Here’s a sample of how your data could look as a JSON object:

{
  "users" : {
    "5CbvKMuKArWEAFYiuTEOrwI4dxY2" : { // user key
      "thoughts": {
        "-ModIUirN3Irg68qk4Zt" : { // thought key
          "text" : "I like Ray Wenderlich tutorials!"
        },
        "-ModJWbp4o70cZ4Hvu5x" : { // thought key
          "text" : "No wait, I LOVE Ray Wenderlich tutorials!!"
        }
      }
    },
    "j9ksKJ70IbAg52nvj7M8xbb8TsQa" : { // user key
      "thoughts": {
        "-LopSJuhwbN8s4abNS8z" : { // thought key
          "text" : "I wonder what others are writing on this app"
        },
        "-LopNlkA3fV6jau8i0a1" : { // thought key
          "text" : "Apparently smiley faces are square :]"
        }
      }
    }
  }
}

The code above has a main JSON object with a single key called users. The users value contains a list of user objects. These user objects have a user key corresponding to the ID of the user who is writing the thoughts. Each user object contains a thoughts key. The thoughts value contains a list of thought objects having a single text field. This field contains the thought the user wrote in the app. This way, the data is segmented by user ID, so different users’ thoughts are maintained separately.

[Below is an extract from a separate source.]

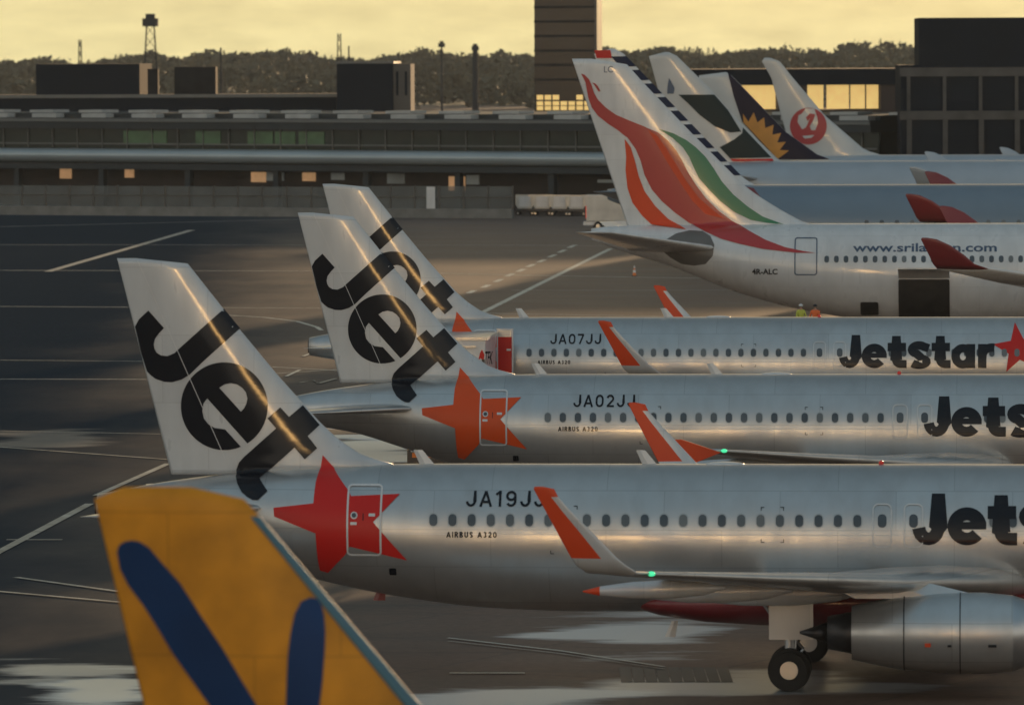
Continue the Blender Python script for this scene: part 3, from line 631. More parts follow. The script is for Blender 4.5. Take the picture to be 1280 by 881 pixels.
decal('bird_crest', SH6.near, M['birdred'], a6, polys=[S6(c([(240, 268), (270, 275), (300, 305), (325, 355), (305, 358), (280, 320), (262, 290)], 8, 710, 70))], cell=.15, off=.03)
decal('bird_eye', SH6.near, M['white'], a6, polys=[S6(circle(734.5, 102.5, 1.6, 12))], off=.02)
decal('orange_ribbon', SH6.near, M['gold' if 0 else 'wingred'], a6, polys=[S6(c([(245, 12), (300, 45), (355, 120), (420, 225), (480, 325), (560, 430), (640, 500), (720, 560), (600, 530), (520, 450), (440, 330), (370, 220), (300, 100)], 4.923, 760, 160))], cell=.15, off=.045)
decal('orange_feather', SH6.near, M['wingred'], a6, polys=[S6(c([(102, 68), (140, 120), (165, 200), (190, 300), (225, 390), (290, 480), (370, 560), (480, 626), (370, 612), (270, 597), (210, 540), (150, 460), (120, 370), (108, 260), (112, 180)], 4.923, 760, 160))], cell=.15, off=.03)
decal('green_ribbon', SH6.near, M['green'], a6, polys=[S6(c([(310, 6), (400, 33), (480, 75), (540, 120), (600, 180), (650, 250), (700, 330), (770, 410), (860, 485), (950, 545), (1080, 595), (980, 585), (880, 567), (780, 520), (690, 450), (620, 380), (560, 310), (530, 250), (500, 180), (460, 120), (400, 65)], 4.923, 760, 160))], cell=.15, off=.03)
decal('stabiliser_seal', SH6.near, mat('worn_seal_plate', (.16, .15, .14), .4, .3), a6, polys=[S6([(824, 310), (832, 300), (845, 292), (862, 288), (878, 289), (888, 295), (893, 306), (891, 320), (882, 330), (868, 332), (852, 330), (838, 322)])], cell=.25)
a = S6([(940, 343)])[0]; b = S6([(972, 336)])[0]
decal('registration', SH6.near, M['black'], a6, text='4R-ALC', bold=.03, bbox=(a[0], b[0], a[1], b[1]))
a = S6([(755, 91)])[0]; b = S6([(766, 83)])[0]
decal('fin_code', SH6.near, M['regblue'], a6, text='LC', bbox=(a[0], b[0], a[1], b[1]))
a = S6([(1066, 315)])[0]; b = S6([(1246, 304)])[0]
decal('web_address', SH6.near, M['regblue'], a6, text='www.srilankan.com', bold=.02, bbox=(a[0], b[0], a[1], b[1]))
(xa, za), (xb, zb) = S6([(993, 344)])[0], S6([(1022, 297)])[0]
decal('passenger_door', SH6.near, M['regblue'], a6, polys=[rrect(xa, xb, za, zb, .15), rrect(xa + .06, xb - .06, za + .06, zb - .06, .1)], off=.02)
W6 = S6([(1034, 324)])[0][1]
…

As you can see, this data structure is a composition of nested objects. Although the Real-Time Database supports nesting up to 32 levels deep, this isn’t recommended. It’s always best to keep the structure as flat as possible because fetching data at a specific node also fetches all its child nodes. This can quickly lead to huge bandwidth usage, which can be expensive!

The data structure looks good. Accordingly, the next step is to set up the Real-Time Database!

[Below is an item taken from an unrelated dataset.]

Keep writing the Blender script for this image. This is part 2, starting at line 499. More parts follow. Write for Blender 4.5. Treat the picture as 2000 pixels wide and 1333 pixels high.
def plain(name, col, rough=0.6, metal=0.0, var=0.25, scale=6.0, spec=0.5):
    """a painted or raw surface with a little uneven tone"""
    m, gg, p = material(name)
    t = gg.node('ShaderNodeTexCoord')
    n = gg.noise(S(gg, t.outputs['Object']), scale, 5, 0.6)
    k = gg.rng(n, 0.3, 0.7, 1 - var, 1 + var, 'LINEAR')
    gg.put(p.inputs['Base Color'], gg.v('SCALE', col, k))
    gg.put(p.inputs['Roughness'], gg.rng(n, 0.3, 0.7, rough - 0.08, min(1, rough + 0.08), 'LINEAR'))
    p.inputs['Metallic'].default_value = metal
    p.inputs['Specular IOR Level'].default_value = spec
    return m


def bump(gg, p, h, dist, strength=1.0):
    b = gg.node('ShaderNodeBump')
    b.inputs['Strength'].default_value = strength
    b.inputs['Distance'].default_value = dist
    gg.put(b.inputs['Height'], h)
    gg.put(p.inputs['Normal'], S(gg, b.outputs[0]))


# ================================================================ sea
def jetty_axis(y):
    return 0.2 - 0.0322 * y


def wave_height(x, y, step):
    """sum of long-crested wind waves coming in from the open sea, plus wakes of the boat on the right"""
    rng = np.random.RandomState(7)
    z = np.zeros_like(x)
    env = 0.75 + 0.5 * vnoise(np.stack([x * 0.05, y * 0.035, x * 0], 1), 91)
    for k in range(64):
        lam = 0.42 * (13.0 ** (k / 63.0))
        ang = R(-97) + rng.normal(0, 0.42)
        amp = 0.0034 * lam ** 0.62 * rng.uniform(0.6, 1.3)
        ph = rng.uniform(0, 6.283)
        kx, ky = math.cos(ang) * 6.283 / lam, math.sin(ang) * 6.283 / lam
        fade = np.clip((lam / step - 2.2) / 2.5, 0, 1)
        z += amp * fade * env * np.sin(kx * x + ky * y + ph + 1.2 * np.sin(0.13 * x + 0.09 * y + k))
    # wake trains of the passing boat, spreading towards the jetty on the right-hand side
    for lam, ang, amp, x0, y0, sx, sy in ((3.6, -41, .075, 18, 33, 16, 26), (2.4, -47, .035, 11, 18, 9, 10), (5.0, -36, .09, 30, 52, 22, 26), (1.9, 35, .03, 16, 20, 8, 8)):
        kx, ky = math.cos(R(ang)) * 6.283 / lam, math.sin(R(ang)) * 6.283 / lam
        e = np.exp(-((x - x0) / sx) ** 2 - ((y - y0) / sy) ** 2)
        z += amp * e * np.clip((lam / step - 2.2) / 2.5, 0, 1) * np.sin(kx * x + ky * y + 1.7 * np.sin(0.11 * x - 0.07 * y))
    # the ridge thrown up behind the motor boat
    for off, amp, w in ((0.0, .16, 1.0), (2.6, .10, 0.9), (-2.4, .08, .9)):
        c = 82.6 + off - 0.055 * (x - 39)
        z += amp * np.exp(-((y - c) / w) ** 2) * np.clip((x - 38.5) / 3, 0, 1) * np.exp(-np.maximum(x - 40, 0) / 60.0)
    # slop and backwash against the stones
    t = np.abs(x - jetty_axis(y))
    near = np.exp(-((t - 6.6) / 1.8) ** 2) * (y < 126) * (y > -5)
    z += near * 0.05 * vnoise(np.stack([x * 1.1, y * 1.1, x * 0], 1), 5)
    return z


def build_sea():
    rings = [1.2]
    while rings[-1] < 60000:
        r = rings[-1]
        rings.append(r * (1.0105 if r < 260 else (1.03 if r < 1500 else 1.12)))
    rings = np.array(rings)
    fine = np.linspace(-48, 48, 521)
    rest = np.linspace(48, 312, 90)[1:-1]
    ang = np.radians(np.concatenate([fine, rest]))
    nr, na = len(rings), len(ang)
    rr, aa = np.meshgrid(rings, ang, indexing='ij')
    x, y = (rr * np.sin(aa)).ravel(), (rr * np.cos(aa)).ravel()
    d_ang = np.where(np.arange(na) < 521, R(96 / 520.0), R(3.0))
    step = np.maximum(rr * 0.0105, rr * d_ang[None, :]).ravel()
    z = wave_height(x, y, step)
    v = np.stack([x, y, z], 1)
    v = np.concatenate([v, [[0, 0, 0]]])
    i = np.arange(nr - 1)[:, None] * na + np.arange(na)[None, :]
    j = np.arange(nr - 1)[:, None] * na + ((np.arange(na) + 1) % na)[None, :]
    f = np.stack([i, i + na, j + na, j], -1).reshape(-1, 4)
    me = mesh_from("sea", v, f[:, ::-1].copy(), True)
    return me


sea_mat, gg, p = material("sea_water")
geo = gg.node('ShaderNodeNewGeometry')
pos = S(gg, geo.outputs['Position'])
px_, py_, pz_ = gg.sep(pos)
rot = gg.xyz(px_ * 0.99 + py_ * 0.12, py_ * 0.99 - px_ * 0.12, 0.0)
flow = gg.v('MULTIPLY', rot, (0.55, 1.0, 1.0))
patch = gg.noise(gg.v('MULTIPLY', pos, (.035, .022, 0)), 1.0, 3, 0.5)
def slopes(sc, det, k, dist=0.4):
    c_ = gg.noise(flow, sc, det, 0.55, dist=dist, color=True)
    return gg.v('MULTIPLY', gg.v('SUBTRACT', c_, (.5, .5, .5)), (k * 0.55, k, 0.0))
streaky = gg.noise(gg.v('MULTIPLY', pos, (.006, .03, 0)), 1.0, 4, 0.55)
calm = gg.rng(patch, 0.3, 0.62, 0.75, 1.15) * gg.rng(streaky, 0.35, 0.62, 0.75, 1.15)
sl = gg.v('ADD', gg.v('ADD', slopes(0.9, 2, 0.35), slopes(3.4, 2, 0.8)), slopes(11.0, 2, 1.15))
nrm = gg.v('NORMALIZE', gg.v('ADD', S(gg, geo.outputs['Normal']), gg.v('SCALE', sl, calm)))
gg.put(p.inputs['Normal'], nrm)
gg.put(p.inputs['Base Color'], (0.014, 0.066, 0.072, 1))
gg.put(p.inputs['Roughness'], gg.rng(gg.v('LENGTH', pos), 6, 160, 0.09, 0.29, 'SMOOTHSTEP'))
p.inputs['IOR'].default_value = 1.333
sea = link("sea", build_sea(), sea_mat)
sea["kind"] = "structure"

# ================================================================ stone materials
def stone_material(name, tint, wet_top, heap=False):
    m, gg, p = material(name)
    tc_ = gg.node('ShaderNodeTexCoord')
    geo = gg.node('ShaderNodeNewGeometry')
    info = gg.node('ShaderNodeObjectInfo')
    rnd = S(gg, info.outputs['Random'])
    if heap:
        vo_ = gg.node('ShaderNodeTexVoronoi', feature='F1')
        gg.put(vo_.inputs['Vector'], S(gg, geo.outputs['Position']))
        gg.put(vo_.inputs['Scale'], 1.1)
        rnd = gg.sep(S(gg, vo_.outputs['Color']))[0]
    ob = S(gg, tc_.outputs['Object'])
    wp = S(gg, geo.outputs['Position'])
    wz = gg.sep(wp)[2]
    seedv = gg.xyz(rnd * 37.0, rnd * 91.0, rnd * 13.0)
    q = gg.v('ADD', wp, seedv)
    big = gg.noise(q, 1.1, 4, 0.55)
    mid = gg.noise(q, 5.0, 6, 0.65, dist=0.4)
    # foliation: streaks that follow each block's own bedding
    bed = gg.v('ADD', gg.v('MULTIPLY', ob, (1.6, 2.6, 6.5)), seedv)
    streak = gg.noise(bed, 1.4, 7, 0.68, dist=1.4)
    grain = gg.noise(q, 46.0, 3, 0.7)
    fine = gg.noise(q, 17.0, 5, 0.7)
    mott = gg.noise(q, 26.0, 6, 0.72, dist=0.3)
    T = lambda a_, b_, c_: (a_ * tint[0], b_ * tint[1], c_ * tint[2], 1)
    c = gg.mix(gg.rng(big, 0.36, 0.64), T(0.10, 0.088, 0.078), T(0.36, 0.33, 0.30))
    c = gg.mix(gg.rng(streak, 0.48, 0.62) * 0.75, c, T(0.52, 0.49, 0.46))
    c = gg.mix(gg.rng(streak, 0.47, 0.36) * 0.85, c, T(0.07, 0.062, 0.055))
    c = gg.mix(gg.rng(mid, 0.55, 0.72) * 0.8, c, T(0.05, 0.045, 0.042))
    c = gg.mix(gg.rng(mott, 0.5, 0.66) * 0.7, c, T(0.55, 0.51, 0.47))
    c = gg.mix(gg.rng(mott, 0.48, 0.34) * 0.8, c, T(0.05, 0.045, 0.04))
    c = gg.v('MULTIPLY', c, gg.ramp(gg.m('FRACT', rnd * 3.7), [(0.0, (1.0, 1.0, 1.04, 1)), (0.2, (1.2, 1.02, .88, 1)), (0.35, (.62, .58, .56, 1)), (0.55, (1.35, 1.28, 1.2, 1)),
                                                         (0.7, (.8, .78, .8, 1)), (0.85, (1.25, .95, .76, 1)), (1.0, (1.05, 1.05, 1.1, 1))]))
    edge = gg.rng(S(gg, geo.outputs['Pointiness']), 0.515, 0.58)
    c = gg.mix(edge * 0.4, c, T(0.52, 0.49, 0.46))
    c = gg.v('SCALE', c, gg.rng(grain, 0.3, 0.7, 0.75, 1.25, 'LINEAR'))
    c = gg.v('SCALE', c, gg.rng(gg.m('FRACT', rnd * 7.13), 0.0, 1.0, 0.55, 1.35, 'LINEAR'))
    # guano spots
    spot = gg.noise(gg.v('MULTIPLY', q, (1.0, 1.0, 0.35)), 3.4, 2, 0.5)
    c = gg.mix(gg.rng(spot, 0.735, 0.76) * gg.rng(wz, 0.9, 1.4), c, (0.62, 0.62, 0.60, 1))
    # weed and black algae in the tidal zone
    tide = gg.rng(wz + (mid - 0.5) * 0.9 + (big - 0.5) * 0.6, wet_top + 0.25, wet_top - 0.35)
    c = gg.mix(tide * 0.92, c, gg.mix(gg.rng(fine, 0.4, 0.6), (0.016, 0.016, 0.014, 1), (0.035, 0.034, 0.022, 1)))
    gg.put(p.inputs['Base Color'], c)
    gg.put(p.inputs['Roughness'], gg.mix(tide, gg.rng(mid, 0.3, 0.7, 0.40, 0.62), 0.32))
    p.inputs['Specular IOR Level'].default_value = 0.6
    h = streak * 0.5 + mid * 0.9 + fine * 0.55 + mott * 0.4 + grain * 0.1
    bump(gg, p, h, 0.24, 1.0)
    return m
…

Setting Up Firebase’s Real-Time Database

In the Firebase console, select Realtime Database on the left and click Create Database:

Choose a location for your database and click Next. For the best performance, the location should reflect wherever you expect the majority of your users to be:

Leave the security rules set to Start in locked mode and click Enable:

Configuring Database Rules

At this point, you see an empty database in front of you. Before you start filling it with data, configure the database rules. Click the Rules tab at the top:

Firebase’s Security Rules are there to determine who has read-and-write access to your database, the structure of your data and what indexes exist. These rules automatically apply when you try to interact with the database from the client. By default, your rules look like this:

{
  "rules": {
    ".read": false,
    ".write": false
  }
}

This javascript-like syntax means reading and writing to the database isn’t allowed, so you’ll need to change that!

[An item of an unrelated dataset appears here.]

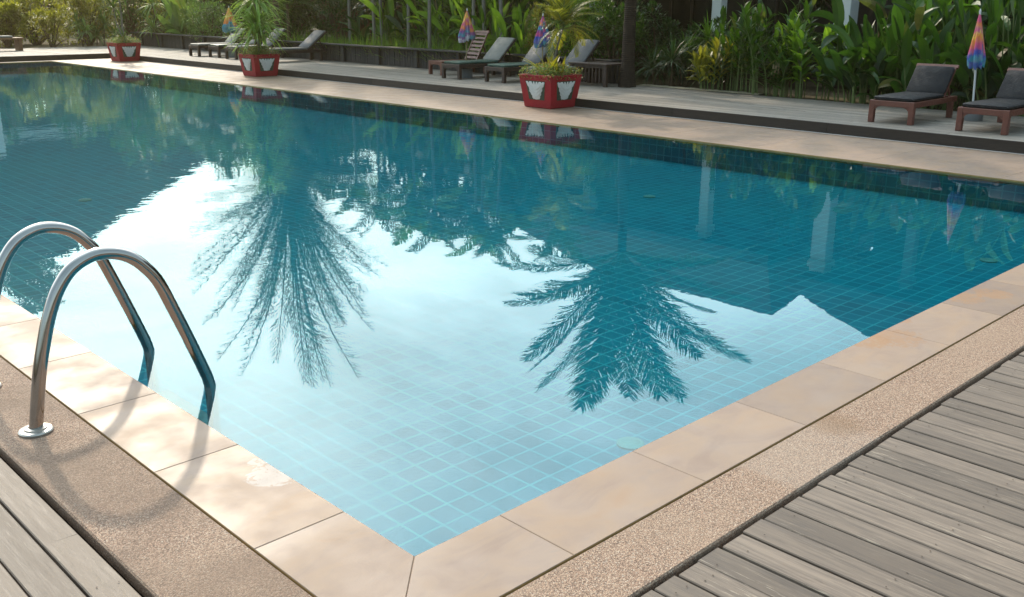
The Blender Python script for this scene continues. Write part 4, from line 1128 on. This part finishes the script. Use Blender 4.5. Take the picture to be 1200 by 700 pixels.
# bright thin cloud, whiter towards the sun
dn = W.vmath('DOT_PRODUCT', dirv, tuple(sd), 1)
glow = W.math('POWER', W.maprange(dn, .2, 1.0, 0, 1, False), 1.6)
z = W.sep(dirv)[2]
proj = W.vmath('SCALE', dirv); 
pn = T.nodes[proj.node.name]; T.links.new(W.math('DIVIDE', 1., W.math('ADD', W.math('MAXIMUM', z, 0.), .18)), pn.inputs['Scale'])
cl = W.noise(W.mapping(proj, (1, 1, 1), (3.1, 1.2, 0)), 1.1, 7, .6, dist=.4)
cover = W.maprange(cl, .30, .62, .50, .98)
st = W.math('MULTIPLY', cover, W.math('ADD', .98, W.math('MULTIPLY', glow, 5.3)))
bg2 = W.n('ShaderNodeBackground')
T.links.new(W.mix(glow, (.62, .90, 1.), (.92, .985, 1.)), bg2.inputs[0]); T.links.new(W.math('MULTIPLY', st, W.maprange(z, -.02, .06)), bg2.inputs[1])
ad = W.n('ShaderNodeAddShader'); T.links.new(bg1.outputs[0], ad.inputs[0]); T.links.new(bg2.outputs[0], ad.inputs[1])
wo = W.n('ShaderNodeOutputWorld'); T.links.new(ad.outputs[0], wo.inputs[0])

# ----------------------------------------------------------------- camera
h = 1.7
C = Vector((-.98586*h, -1.27536*h, h)); yw, p, rl = R(45.834868), R(-17.04964), R(.315326)
F = Vector((math.cos(p)*math.cos(yw), math.cos(p)*math.sin(yw), math.sin(p)))
Rt = Vector((math.sin(yw), -math.cos(yw), 0)); U = Rt.cross(F)
R2 = Rt*math.cos(rl) + U*math.sin(rl); U2 = -Rt*math.sin(rl) + U*math.cos(rl)
cam = bpy.data.cameras.new('camera'); co = bpy.data.objects.new('camera', cam); COL.objects.link(co)
co.matrix_world = Matrix(((R2.x, U2.x, -F.x, C.x), (R2.y, U2.y, -F.y, C.y), (R2.z, U2.z, -F.z, C.z), (0, 0, 0, 1)))
cam.sensor_width = 36; cam.lens = 1133.248/1200*36; cam.clip_start = .05; cam.clip_end = 3000
scene.camera = co

scene.view_settings.view_transform = 'Standard'; scene.view_settings.look = 'None'
scene.view_settings.exposure = -.46; scene.view_settings.gamma = 1.; scene.view_settings.use_curve_mapping = False
cy = scene.cycles
cy.max_bounces = 8; cy.transparent_max_bounces = 12; cy.volume_bounces = 0; cy.diffuse_bounces = 3; cy.glossy_bounces = 3
cy.caustics_reflective = False; cy.caustics_refractive = False; cy.sample_clamp_indirect = 6.
cy.use_denoising = True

Four types of rules exist:

• .read: Describes the permission for reading data.
• .write: Describes the permission for writing data.
• .validate: Defines what a correctly formatted value will look like, whether it has child attributes and the data type.
• .indexOn: Specifies a child to index to support ordering and querying.

Customizing the Rules

Think back to the structure of the data you plan to hold in the database. It makes sense that your app’s users should have access only to the data they post to the database. Fortunately, Firebase’s security rules let you do just that.

Replace the default rules with the following:

{
  "rules": {
    "users": { // 1
      "$uid": { // 2
        "thoughts": { // 3
          ".read": "auth != null && auth.uid == $uid", // 4
          ".write": "auth != null && auth.uid == $uid"
        }
      }
    }
  }
}

Then, click Publish.

You read the above rules as acting on the path /users/$uid/thoughts. Here’s what’s happening in detail:

1. This makes sure the rules apply to data inside the users object.
2. The $ variable captures a portion of the data path and stores it in a variable of the defined name. In this instance, it captures the value of the key of a user object — i.e., the user ID — and stores it in a variable named $uid.
3. This applies the rules to the data inside the thoughts object.
4. Firebase specifies predefined variables for use within the rules. Here, it uses the predefined auth variable holding the authentication data for the client requesting data. It checks whether this exists to verify the client’s authentication. It also checks whether the user ID of the authenticated user equals the user ID in the path of the requested data. This means the user is accessing their own data and so Firebase allows them to read it. The same applies when writing to the path.

Test your new rules by selecting the Rules Playground:

Make sure Simulation type shows set. This will simulate a write on a specified location.

In the Location field, paste the following:

/users/5CbvKMuKArWEAFYiuTEOrwI4dxY2/thoughts/-MohverU9Gvs4Z1uaE-z

Move the Authenticated toggle to the on position and set UID to

5CbvKMuKArWEAFYiuTEOrwI4dxY2

Now, click Run.

You’ll see a green notice at the top saying Simulated set allowed and a green check mark next to the .write row in your rules. This means writing to that location in real life via your client will work:

Now, test the read. Change the Simulation type to read and hit Run again:

Huzzah! Your rules are working as expected. Now, it’s time to integrate the database into the client.